- _INPUT DATA_
================
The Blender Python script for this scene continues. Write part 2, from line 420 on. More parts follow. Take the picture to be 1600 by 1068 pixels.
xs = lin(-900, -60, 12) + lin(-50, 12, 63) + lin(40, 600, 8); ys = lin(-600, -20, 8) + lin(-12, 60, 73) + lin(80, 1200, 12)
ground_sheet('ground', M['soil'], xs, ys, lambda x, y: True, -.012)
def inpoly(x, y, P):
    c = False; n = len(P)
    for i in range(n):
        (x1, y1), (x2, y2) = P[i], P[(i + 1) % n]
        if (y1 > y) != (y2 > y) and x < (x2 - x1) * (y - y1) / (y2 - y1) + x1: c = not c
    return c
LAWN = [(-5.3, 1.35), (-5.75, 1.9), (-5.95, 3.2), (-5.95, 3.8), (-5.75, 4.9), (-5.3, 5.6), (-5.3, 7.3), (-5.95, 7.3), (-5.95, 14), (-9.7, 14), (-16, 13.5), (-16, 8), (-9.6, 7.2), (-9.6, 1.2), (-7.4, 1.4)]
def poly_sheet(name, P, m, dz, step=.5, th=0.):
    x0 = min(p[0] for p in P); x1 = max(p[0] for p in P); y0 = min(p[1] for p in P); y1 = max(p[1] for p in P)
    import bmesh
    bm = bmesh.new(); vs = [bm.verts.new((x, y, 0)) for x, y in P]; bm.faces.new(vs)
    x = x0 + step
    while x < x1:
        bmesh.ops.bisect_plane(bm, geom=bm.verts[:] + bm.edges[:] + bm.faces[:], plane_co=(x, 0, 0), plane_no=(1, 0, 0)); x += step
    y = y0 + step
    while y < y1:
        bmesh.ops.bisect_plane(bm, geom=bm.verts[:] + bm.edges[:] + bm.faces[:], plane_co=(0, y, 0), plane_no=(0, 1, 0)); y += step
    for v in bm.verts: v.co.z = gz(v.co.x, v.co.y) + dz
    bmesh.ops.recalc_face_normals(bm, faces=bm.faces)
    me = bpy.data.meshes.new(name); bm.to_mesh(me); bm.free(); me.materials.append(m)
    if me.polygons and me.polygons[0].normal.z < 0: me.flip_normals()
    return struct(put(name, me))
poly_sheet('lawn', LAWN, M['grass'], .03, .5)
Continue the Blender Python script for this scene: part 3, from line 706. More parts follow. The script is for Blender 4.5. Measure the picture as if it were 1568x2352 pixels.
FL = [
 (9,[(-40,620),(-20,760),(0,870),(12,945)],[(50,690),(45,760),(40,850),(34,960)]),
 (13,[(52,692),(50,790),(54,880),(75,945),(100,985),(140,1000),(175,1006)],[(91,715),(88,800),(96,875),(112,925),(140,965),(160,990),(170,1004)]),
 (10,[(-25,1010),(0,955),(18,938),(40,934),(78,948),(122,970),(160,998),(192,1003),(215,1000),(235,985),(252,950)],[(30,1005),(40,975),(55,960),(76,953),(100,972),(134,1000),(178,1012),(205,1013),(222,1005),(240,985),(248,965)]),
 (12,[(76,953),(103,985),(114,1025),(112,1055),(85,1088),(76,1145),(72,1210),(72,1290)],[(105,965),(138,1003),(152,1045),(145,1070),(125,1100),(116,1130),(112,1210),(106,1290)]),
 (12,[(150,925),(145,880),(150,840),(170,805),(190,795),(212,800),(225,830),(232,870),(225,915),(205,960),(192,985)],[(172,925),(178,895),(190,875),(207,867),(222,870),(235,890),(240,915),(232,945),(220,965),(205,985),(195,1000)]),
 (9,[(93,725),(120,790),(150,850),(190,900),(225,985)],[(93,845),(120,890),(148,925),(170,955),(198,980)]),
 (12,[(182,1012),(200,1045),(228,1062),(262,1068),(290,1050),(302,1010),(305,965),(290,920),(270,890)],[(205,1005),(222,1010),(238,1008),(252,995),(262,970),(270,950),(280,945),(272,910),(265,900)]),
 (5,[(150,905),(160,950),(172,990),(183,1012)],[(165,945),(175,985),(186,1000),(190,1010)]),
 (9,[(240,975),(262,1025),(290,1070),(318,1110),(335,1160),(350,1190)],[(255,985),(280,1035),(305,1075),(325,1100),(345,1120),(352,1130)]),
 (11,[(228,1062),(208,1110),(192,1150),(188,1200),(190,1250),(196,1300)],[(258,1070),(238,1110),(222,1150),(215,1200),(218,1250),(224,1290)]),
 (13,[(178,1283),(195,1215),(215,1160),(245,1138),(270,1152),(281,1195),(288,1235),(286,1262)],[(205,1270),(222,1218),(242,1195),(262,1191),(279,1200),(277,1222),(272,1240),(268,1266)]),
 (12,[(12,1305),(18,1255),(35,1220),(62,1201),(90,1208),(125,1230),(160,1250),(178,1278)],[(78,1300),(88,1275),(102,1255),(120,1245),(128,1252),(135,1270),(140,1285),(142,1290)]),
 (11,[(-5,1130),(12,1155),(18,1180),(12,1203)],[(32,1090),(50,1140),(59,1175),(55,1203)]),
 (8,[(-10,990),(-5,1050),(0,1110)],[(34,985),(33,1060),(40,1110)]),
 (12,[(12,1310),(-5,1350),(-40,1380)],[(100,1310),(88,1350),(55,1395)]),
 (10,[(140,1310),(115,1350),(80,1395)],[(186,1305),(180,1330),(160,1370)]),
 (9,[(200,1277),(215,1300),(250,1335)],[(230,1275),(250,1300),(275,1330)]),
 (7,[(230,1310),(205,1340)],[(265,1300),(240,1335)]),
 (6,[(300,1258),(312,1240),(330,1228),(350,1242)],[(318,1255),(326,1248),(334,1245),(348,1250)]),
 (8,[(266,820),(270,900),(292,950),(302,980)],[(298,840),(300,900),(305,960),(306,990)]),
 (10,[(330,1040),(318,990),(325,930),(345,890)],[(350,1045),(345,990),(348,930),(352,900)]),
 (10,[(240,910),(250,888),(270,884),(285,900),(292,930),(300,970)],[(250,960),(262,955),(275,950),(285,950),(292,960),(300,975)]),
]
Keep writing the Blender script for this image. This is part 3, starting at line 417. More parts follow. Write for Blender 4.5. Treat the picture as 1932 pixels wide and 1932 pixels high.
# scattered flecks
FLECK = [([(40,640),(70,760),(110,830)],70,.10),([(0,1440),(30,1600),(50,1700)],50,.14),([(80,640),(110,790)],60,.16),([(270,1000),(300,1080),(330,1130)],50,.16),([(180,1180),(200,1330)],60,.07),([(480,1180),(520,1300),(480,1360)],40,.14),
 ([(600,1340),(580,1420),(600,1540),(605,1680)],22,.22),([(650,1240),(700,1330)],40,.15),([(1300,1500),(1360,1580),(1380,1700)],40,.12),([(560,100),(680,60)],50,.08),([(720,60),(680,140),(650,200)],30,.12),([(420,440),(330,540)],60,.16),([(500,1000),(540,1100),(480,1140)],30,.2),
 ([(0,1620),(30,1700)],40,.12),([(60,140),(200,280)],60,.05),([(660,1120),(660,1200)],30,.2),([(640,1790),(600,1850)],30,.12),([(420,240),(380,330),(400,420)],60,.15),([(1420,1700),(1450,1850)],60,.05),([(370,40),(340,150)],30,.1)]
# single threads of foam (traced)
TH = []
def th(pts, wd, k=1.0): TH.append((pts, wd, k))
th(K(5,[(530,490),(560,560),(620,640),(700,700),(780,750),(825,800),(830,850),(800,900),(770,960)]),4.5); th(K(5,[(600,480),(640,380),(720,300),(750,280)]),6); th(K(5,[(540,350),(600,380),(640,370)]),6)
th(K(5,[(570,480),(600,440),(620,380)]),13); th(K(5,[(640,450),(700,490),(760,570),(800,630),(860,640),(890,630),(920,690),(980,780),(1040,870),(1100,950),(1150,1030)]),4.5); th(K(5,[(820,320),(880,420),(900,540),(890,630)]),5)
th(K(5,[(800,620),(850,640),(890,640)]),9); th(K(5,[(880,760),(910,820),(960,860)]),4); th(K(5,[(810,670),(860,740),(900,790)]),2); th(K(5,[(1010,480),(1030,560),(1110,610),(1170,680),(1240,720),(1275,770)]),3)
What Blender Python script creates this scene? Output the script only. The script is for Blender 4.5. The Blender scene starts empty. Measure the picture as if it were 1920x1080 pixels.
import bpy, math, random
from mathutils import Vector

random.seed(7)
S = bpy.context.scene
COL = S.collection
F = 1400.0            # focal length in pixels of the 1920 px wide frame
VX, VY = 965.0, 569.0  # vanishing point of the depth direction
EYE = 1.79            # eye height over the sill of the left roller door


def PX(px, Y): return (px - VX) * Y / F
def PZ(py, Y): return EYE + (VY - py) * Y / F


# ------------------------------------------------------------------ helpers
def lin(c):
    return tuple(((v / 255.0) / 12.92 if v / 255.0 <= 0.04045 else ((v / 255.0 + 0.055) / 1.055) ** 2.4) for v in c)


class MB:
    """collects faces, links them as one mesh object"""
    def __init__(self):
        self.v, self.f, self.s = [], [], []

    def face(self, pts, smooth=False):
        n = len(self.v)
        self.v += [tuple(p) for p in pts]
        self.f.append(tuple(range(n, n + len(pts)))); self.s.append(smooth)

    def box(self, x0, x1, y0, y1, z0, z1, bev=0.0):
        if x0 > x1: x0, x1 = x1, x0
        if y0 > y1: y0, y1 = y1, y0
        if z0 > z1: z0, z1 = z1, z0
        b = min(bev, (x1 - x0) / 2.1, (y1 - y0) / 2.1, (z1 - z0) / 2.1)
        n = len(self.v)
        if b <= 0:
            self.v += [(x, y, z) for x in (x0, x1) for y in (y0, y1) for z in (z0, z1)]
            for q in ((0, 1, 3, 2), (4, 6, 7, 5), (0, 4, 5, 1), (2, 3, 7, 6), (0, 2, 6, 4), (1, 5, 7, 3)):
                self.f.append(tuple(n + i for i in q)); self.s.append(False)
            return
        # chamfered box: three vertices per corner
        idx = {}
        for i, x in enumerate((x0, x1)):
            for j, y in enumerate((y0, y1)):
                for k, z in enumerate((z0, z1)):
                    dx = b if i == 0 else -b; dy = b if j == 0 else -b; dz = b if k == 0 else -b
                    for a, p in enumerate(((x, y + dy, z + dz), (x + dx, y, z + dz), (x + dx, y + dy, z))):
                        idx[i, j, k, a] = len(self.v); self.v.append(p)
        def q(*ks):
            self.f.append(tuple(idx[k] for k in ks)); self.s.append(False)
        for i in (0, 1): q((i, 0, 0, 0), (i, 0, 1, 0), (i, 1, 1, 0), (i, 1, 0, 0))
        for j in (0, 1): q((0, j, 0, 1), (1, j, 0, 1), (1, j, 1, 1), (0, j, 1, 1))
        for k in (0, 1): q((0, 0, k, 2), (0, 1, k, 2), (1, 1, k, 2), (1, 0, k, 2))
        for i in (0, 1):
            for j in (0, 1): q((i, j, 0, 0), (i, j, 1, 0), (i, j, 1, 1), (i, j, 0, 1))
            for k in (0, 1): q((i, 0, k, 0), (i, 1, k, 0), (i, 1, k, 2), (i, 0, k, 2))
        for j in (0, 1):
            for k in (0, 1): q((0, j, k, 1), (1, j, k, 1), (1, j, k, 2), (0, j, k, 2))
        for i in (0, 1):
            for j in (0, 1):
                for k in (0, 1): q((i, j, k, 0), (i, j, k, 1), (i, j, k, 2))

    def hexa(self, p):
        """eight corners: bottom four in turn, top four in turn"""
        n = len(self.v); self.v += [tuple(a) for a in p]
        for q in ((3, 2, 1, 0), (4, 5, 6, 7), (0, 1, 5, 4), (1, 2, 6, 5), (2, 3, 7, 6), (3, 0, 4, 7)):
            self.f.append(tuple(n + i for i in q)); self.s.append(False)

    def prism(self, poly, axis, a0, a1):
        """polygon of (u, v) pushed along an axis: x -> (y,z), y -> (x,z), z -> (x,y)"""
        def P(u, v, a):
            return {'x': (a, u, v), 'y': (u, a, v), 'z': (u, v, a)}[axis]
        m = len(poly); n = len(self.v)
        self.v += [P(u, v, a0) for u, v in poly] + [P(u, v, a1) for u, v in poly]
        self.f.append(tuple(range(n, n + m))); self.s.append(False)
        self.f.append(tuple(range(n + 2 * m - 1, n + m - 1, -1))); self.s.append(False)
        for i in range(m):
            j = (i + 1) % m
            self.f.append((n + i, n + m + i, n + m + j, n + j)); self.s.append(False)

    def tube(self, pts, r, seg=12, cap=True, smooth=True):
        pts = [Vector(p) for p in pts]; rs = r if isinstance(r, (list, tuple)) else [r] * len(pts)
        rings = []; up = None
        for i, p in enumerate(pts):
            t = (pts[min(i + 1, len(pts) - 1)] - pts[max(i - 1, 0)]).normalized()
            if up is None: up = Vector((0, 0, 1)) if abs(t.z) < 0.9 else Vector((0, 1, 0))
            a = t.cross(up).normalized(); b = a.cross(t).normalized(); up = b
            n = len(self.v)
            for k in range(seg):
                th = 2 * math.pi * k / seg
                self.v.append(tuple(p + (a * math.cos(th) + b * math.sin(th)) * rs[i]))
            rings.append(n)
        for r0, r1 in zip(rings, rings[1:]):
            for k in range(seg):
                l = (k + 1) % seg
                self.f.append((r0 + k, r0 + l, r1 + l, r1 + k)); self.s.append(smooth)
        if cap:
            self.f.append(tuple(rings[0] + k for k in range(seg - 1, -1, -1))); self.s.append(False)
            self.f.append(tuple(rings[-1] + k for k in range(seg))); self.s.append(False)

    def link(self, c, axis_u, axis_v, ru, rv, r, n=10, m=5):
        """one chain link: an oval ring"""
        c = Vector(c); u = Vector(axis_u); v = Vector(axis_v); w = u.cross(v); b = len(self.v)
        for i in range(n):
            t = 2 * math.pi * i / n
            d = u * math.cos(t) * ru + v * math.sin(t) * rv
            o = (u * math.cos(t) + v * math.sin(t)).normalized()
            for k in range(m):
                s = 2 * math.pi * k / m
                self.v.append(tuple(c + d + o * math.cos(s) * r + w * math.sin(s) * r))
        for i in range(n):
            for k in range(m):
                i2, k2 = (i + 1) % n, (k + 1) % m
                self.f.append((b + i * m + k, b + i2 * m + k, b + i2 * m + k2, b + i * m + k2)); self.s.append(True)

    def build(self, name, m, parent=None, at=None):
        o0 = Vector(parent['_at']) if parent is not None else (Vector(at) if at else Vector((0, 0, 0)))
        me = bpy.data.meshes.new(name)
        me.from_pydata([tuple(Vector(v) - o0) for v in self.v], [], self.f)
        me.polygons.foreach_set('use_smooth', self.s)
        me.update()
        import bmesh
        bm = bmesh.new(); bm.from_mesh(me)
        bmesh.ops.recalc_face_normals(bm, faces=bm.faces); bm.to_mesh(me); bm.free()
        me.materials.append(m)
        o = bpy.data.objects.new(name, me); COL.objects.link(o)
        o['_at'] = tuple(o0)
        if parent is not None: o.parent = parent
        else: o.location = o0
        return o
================
- _WHAT TO DO_
Write out again only the lines from the line containing "What Blender Python" through the line containing "self.f.append(tuple(range(n, n + len(pts))));", both included, exactly as they are.

- _RESPONSE TO THE TASK_
What Blender Python script creates this scene? Output the script only. The script is for Blender 4.5. The Blender scene starts empty. Measure the picture as if it were 1920x1080 pixels.
import bpy, math, random
from mathutils import Vector

random.seed(7)
S = bpy.context.scene
COL = S.collection
F = 1400.0            # focal length in pixels of the 1920 px wide frame
VX, VY = 965.0, 569.0  # vanishing point of the depth direction
EYE = 1.79            # eye height over the sill of the left roller door


def PX(px, Y): return (px - VX) * Y / F
def PZ(py, Y): return EYE + (VY - py) * Y / F


# ------------------------------------------------------------------ helpers
def lin(c):
    return tuple(((v / 255.0) / 12.92 if v / 255.0 <= 0.04045 else ((v / 255.0 + 0.055) / 1.055) ** 2.4) for v in c)


class MB:
    """collects faces, links them as one mesh object"""
    def __init__(self):
        self.v, self.f, self.s = [], [], []

    def face(self, pts, smooth=False):
        n = len(self.v)
        self.v += [tuple(p) for p in pts]
        self.f.append(tuple(range(n, n + len(pts)))); self.s.append(smooth)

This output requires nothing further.